How amazing it would be if pastors and leaders who benefit from the racism in their families and institutions repented for not resisting racist actions, ideology, and theology? What if pastors repented publicly for not rejecting the curse of Ham, not standing up for the Japanese during internment, or participating in white flight because people of color moved into “their” neighborhoods? What if parents asked for forgiveness from God and their children for saying, “You can marry anyone but one of them”? What if Christian families and institutions quantified their benefits from slavery and genocide of native peoples and allocated money toward financial reparation? This would be profound, powerful, and beyond significant for people of color.

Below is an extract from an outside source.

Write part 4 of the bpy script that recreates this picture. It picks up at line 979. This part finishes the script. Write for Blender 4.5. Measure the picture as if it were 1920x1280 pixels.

White people too would be liberated from the false burden of superiority, the lie of white supremacy, and enter into the desegregated, reconciled family of God. No more statements, panel discussions, conferences, or book clubs; what we need is lament, confession, repentance, and a refusal to conform to the world’s racist patterns. Jesus prayed in John 17 that we might all be one and preview the coming “great multitude that no one could count, from every nation, tribe, people and language, standing before the throne and before the Lamb” (Rev. 7:9–17). We can experience a slice of this future on this side of heaven if, as the body of Christ, we embrace truth and reconciliation in the United States.
Jonathan Walton is the author of Twelve Lies That Hold America Captive: And the Truth That Sets Us Free. He is also an area director for InterVarsity NY/NJ focusing on spiritual formation and experiential discipleship. He is from Southern Virginia and lives in New York City.